I believe that we are currently in a renaissance of understanding of the Buddha’s place in his culture, one that continues to benefit from research and insights from multiple perspectives. Check out the work of Lauren Bausch, it’s excellent.

6 Likes

That’s true, however not everything that the Pāli canon says about the Buddha (or of anyone else) is historically accurate either. There is evidence to indicate that the redactors of the Pāli canon have made substantial ahistorical changes to the text of several suttas.

For example, in DN3 the pali has Ambattha say about his lineage “Kaṇhāyanohamasmi, bho gotama”. Here kaṇhāyano translates to something like “descended from the dark… i.e. kaṇha”. That makes no sense and no such brahmin surname has been found in Vedic traditional sources. From the Tibetan Kangyur (which itself was probably based on a Mulasarvastivadan or another sanskrit version of this sutta) we learn that the word used was Kāṇvāyana (a descendant of the Ṛṣi named Kaṇva) which appears very likely to be correct as it is a historically attested gotra based surname. The Pali tradition has therefore evidently changed it to kaṇhāyana to lend credence to the following charge that the buddha supposedly made of the origins of Ambattha’s clan from a slave girl (whose baby ostensibly immediately on birth pleaded its mother to wash its darkness/dirt away) and of the etymological derivation of the name of the non-existing brahmin clan (kaṇhāyana) from that fictitious baby.

But if the actual word had been left as is (as Kāṇvāyana) that would make the Buddha’s charging his family with slave origins (and Ambattha confessing under duress that what the Buddha said of his family’s origin was exactly what he had already heard from his brahmin elders, as described in the sutta) nonsensical.

Besides Ambattha would not have needed the Buddha to ‘expose’ the history of his gotra, as simply bearing the gotra name would have made it crystal clear what his family origins were - such things were common knowledge in the society in which these brahmins lived in that day. So there is much to question about the historical veracity of suttas like these.

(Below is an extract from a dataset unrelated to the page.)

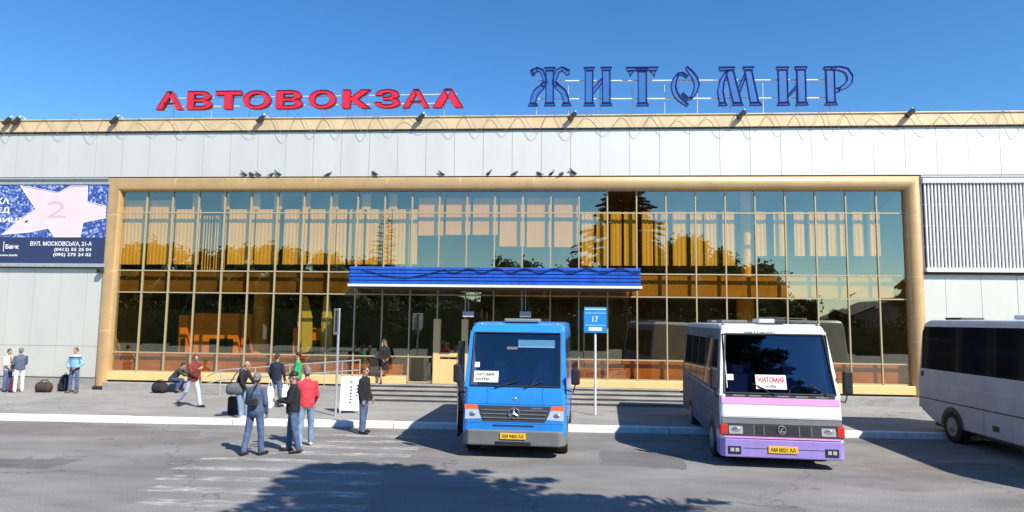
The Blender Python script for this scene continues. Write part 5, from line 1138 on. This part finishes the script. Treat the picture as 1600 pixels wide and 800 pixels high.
person(599, 599, ZLAND, 528, 25, 'blond person in black dress walking on the entrance landing', top='black', bottom='black', hair='hairy', hairstyle='long', woman=True, dress=True, legs=((10, 6, 2), (-12, 14, 2)), arms=((6, 8, 40, 0.4), (8, 10, 50, 0.4)))
p = gp(588, 599, ZLAND)
t = empty('handbag', 'dark handbag hanging at the blond person in black', 'bag', (p.x - 0.08, p.y, ZLAND + 0.62))
MB().box((-0.17, -0.06, 0), (0.17, 0.06, 0.26)).build('body', bagdark, t, bevel=0.04); MB().tube([(-0.1, 0, 0.24), (0.02, 0, 0.50), (0.1, 0, 0.24)], 0.012, 6).build('handle', PM['black'], t, smooth=60)
# ================================================================== WHAT STANDS OPPOSITE (seen in the glass, and as a shadow on the road)
F = {}
F['bark'] = mat('bark', (0.09, 0.065, 0.045), 0.9, var=0.3, vscale=4, bump=0.5, bscale=8)
F['spruce'] = mat('spruce_needles', (0.028, 0.055, 0.026), 0.8, var=0.4, vscale=1.2)
F['leaf'] = mat('broad_leaves', (0.05, 0.085, 0.025), 0.8, var=0.45, vscale=0.8); F['leaf2'] = mat('yellowing_leaves', (0.13, 0.10, 0.025), 0.8, var=0.4, vscale=0.8)
F['roof'] = mat('slate_roof', (0.07, 0.06, 0.055), 0.8, var=0.2, vscale=1); F['wall'] = mat('plaster_wall', (0.22, 0.19, 0.15), 0.9, var=0.1, vscale=0.6)
def spray(mb, c, d, n_, L_, w_, rnd, droop=0.25, wid=1.0):
    """needle sprays along a branch"""
    d = d.normalized(); sd = d.cross(V((0, 0, 1))).normalized()
    for _ in range(n_):
        q = rnd.random(); p = c + d * L_ * q + V((0, 0, -droop * L_ * q * q))
        s_ = rnd.choice((-1, 1)); ln = w_ * (1.05 - q) * rnd.uniform(0.5, 1.1) + 0.14
        e = p + (sd * s_ * rnd.uniform(0.5, 1) + d * rnd.uniform(0.3, 0.9)).normalized() * ln + V((0, 0, rnd.uniform(-0.35, 0.05) * ln))
        t_ = (e - p).cross(V((rnd.uniform(-1, 1), rnd.uniform(-1, 1), rnd.uniform(-0.5, 1)))).normalized() * rnd.uniform(0.02, 0.045) * wid
        mb.add([p - t_, p + t_, e + t_ * 0.5, e - t_ * 0.5], [(0, 1, 2, 3)])
def spruce(x, y, h, rad, label, seed, nb=90, per=46, group=None, base=0.16, power=0.8, wid=1.0):
    rnd = random.Random(seed); t = empty('spruce_tree', label, 'tree', (x, y, 0), 0, group)
    tr = MB(); tr.tube([(0, 0, 0), (0.03, 0.02, h * 0.4), (0, 0.03, h * 0.75), (0, 0, h * 0.97)], [0.024 * h * 0.75, 0.017 * h * 0.7, 0.008 * h * 0.7, 0.012], 8)
    cr = MB()
    for i in range(nb):
        q = (i + rnd.random()) / nb; z = h * (base + (0.985 - base) * q); r = rad * (1 - q) ** power * rnd.uniform(0.62, 1.12) + 0.12
        a = i * 2.399 + rnd.uniform(-0.4, 0.4); d = V((math.cos(a), math.sin(a), rnd.uniform(-0.10, 0.18) + 0.35 * q)); c = V((0, 0, z))
        for _k in range(14):              # branches shortened so the tree stays out of the camera's view
            tip = V((x, y, 0)) + c + d.normalized() * (r * 1.25 + 0.9) + V((0, 0, -0.45 * r - 0.2)); w_ = tip - CAM; dp = w_.dot(FWD)
            uu = 800 + F_PX * w_.dot(RGT) / max(dp, 0.1); vv = 400 - F_PX * w_.dot(UPV) / max(dp, 0.1)
            if dp > 0.1 and y > -25 and -100 < uu < 1760 and vv > -260: r *= 0.75
        e = c + d.normalized() * r; tr.tube([c, (c + e) / 2 + V((0, 0, -0.03 * r)), e + V((0, 0, -0.18 * r))], [0.035 * (1 - q) + 0.012, 0.02 * (1 - q) + 0.008, 0.005], 4)
        spray(cr, c, d, int(per * (0.35 + r / rad)), r, 0.30 * r + 0.15, rnd, 0.25, wid)
    cr.add([V((0.05, 0, h)), V((-0.05, 0, h * 0.95)), V((0.05, 0, h * 0.93))], [(0, 1, 2)])
    tr.build('trunk', F['bark'], t, smooth=60, fix=False); cr.build('crown', F['spruce'], t, fix=False)
def broad(x, y, h, rad, label, seed, m='leaf', n_=2600, group=None):
    rnd = random.Random(seed); t = empty('broadleaf_tree', label, 'tree', (x, y, 0), 0, group)
    tr = MB(); tr.tube([(0, 0, 0), (0.1, 0, h * 0.3), (0, 0.1, h * 0.7)], [0.03 * h, 0.022 * h, 0.008 * h], 8)
    blobs = []
    for i in range(22):
        a = rnd.uniform(0, 6.28); q = rnd.uniform(0.28, 0.95); rr = rad * math.sqrt(max(0.05, 1 - ((q - 0.55) / 0.48) ** 2)) * rnd.uniform(0.3, 0.85)
        c = V((rr * math.cos(a), rr * math.sin(a), h * q)); blobs.append((c, rad * rnd.uniform(0.22, 0.42)))
        tr.tube([(0, 0, h * q * 0.6), tuple(c)], [0.010 * h, 0.012], 4)
    cr = MB()
    for c, r in blobs: cr.ball(c, (r * 0.72, r * 0.72, r * 0.66), 0, 7, 5)
    cr.ball((0, 0, h * 0.42), (rad * 0.6, rad * 0.6, h * 0.3), 0, 9, 6)
    for _ in range(n_):
        c, r = rnd.choice(blobs); d = V((rnd.gauss(0, 1), rnd.gauss(0, 1), rnd.gauss(0, 0.8))).normalized() * r * rnd.uniform(0.55, 1.1); p = c + d
        a1 = V((rnd.gauss(0, 1), rnd.gauss(0, 1), rnd.gauss(0, 1))).normalized() * rnd.uniform(0.12, 0.26); a2 = a1.cross(V((rnd.gauss(0, 1), rnd.gauss(0, 1), rnd.gauss(0, 1)))).normalized() * rnd.uniform(0.10, 0.2)
        cr.add([p - a1, p + a2, p + a1, p - a2], [(0, 1, 2, 3)])
    tr.build('trunk', F['bark'], t, smooth=60, fix=False); cr.build('crown', F[m], t, fix=False)
def mx_(u, Y): return (u - 873) / 1044 * (25 - Y)      # where a thing must stand, at depth Y, to be mirrored near picture column u
def mz_(v, Y): return 3 + (500 - v) / 1044 * (25 - Y)
def house(x0, x1, y, eave, ridge, depth, label, gable=True):
    t = empty('house', label, 'house', ((x0 + x1) / 2, y, 0)); hw = (x1 - x0) / 2
    wl = MB()
    wl.prism([(-hw, 0, 0), (hw, 0, 0), (hw, 0, eave), (0, 0, ridge), (-hw, 0, eave)], (0, -depth, 0)); wl.build('wall', F['wall'], t)
    rf = MB()
    for s_ in (-1, 1):
        d = V((-s_ * (ridge - eave), 0, -hw * 1.0)).normalized() if False else None
        rf.prism([(s_ * (hw + 0.5), 0.5, eave - 0.5 * (ridge - eave) / hw), (0, 0.5, ridge + 0.02), (0, 0.5, ridge + 0.25), (s_ * (hw + 0.5), 0.5, eave + 0.2 - 0.5 * (ridge - eave) / hw)], (0, -depth - 1, 0))
    r_ = rf.build('roof', F['roof'], t); MB().box((hw * 0.35, -depth * 0.5, ridge * 0.8), (hw * 0.35 + 0.6, -depth * 0.5 + 0.6, ridge + 1.0)).build('chimney', F['wall'], r_)
    for i in (-0.6, -0.2, 0.2, 0.6):
        wn = MB().box((hw * i - 0.6, 0.0, 1.0), (hw * i + 0.6, 0.04, 2.6)).build('window', M['dark'], t); MB().box((hw * i - 0.7, 0.0, 0.9), (hw * i + 0.7, 0.06, 0.99)).box((hw * i - 0.04, 0.041, 1.0), (hw * i + 0.04, 0.05, 2.6)).build('frame', M['white'], wn)

spruce(4.45, -20.4, 12.6, 4.4, 'tall spruce mirrored in the glass above the canopy right end', 5, nb=190, per=120, base=0.48, wid=2.0, power=0.68)
spruce(mx_(598, -38), -38, mz_(330, -38), 3.0, 'spruce mirrored in the upper glass above the canopy left end', 8, nb=70, per=34)
spruce(mx_(215, -62), -62, mz_(366, -62), 4.0, 'broad spruce mirrored low in the far left upper glass', 12, nb=60, per=30)
spruce(mx_(1150, -60), -60, mz_(392, -60), 2.2, 'small spruce tip mirrored right of the tall spruce', 13, nb=50, per=26)
house(mx_(440, -70), mx_(850, -70), -70, mz_(510, -70), mz_(446, -70), 12, 'gabled house mirrored in the dark glass under the canopy')
house(mx_(60, -80), mx_(330, -80), -80, mz_(470, -80), mz_(420, -80), 12, 'house with wide roof mirrored in the left lower glass')
house(mx_(1290, -85), mx_(1460, -85), -85, mz_(500, -85), mz_(466, -85), 10, 'low house mirrored in the right end of the glass')
tl = [(150, -54, 392, 'leaf'), (205, -57, 384, 'leaf'), (262, -56, 390, 'leaf'), (318, -52, 394, 'leaf'), (372, -58, 386, 'leaf'), (428, -54, 392, 'leaf'), (480, -57, 398, 'leaf2'), (535, -52, 404, 'leaf'), (590, -56, 408, 'leaf'), (650, -60, 440, 'leaf'), (800, -56, 412, 'leaf'), (870, -60, 418, 'leaf'), (930, -56, 404, 'leaf2'), (985, -60, 394, 'leaf'), (1040, -57, 384, 'leaf'), (1075, -55, 374, 'leaf'), (1125, -58, 390, 'leaf'), (1172, -55, 410, 'leaf'), (1235, -58, 466, 'leaf'), (1300, -52, 484, 'leaf'), (1398, -60, 398, 'leaf'), (60, -55, 400, 'leaf'), (1480, -60, 430, 'leaf')]
for i, (u, Y, v, m) in enumerate(tl):
    h = mz_(v, Y); broad(mx_(u, Y), Y, h, min(4.6, h * 0.5) if u != 1398 else 1.8, 'leafy tree of the dark row mirrored in the lower glass' if m == 'leaf' else ('yellowing leafy tree mirrored in glass left of the canopy' if u < 800 else 'yellowing leafy tree mirrored in glass at the canopy right end'), 40 + i, m, 2400, 'leafy trees mirrored in the glass')

def added_hedge(x0, x1, y, h, d, label, seed):  # leafy screens added behind the camera to darken the mirrored view
    rnd = random.Random(seed); mb = MB()
    mb.box((x0, y - d * 0.35, 0), (x1, y + d * 0.35, h * 0.86))
    for _ in range(int((x1 - x0) * 60)):
        p = V((rnd.uniform(x0, x1), y + d * 0.5 * rnd.uniform(-0.2, 1), h * rnd.uniform(0.02, 1.08))); a1 = V((rnd.gauss(0, 1), rnd.gauss(0, 1), rnd.gauss(0, 1))).normalized() * 0.2; a2 = a1.cross(V((rnd.gauss(0, 1), rnd.gauss(0, 1), rnd.gauss(0, 1)))).normalized() * 0.15
        mb.add([p - a1, p + a2, p + a1, p - a2], [(0, 1, 2, 3)])
    tag(mb.build('added_hedge', F['leaf'], fix=False), label, 'added_hedge')
added_hedge(-62, -32, -46, 4.2, 1.6, 'tall bushes added out of view to darken the lower left glass', 81); added_hedge(-31.5, -8, -47, 4.6, 1.6, 'tall bushes added out of view to darken the glass under the canopy', 82); added_hedge(-7.5, 22, -46.5, 4.0, 1.6, 'bushes added out of view to darken the glass right of the canopy', 83); added_hedge(26, 60, -47, 3.2, 1.6, 'lower bushes added out of view to darken the right end of the glass', 84)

It looks like the parts about Ambattha treating the Buddha with disrespect, the Buddha questioning him about the name of his family/clan to ascertain who he was, and Pokkharasādi later visiting to apologize for his disciple’s conduct were likely true/historical - but the Buddha in return calling all Kāṇvāyanas descendants of a slave girl who served in king Ikṣvāku’s household would have made the Buddha the butt of jokes. So evidently there is plenty of interpolation in this sutta, as in many other suttas I have chanced to read.